*Recorded information*
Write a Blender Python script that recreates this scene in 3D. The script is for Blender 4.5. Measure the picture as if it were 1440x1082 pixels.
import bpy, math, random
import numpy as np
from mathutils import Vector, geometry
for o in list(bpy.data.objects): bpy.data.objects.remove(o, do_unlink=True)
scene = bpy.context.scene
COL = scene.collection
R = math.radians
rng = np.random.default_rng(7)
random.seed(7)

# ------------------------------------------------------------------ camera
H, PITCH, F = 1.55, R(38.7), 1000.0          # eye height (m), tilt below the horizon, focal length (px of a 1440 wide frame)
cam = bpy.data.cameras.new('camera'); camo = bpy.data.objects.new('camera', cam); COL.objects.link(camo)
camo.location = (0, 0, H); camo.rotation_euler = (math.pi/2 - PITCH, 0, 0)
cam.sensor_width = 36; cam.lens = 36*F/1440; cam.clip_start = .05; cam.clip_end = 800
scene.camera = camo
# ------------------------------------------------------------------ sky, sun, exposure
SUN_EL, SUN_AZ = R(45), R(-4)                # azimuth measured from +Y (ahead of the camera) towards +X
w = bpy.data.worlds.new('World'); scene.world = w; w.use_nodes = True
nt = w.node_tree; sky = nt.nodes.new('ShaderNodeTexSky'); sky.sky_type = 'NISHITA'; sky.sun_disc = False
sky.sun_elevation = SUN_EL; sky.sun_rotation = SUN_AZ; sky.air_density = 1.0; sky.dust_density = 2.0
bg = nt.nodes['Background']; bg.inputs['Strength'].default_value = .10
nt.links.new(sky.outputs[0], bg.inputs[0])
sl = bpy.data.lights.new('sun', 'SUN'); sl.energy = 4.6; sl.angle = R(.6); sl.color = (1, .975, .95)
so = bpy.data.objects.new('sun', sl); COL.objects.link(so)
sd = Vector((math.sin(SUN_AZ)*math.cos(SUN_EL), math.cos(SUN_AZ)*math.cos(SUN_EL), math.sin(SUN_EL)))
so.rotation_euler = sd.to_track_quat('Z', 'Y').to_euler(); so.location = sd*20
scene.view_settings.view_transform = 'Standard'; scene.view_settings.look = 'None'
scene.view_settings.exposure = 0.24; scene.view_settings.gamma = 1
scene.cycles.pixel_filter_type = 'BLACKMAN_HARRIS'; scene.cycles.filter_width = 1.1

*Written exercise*
Produce the lines from the top of the listing through the "random.seed(7)" line exactly as they appear, with no additional output.

*Result*
Write a Blender Python script that recreates this scene in 3D. The script is for Blender 4.5. Measure the picture as if it were 1440x1082 pixels.
import bpy, math, random
import numpy as np
from mathutils import Vector, geometry
for o in list(bpy.data.objects): bpy.data.objects.remove(o, do_unlink=True)
scene = bpy.context.scene
COL = scene.collection
R = math.radians
rng = np.random.default_rng(7)
random.seed(7)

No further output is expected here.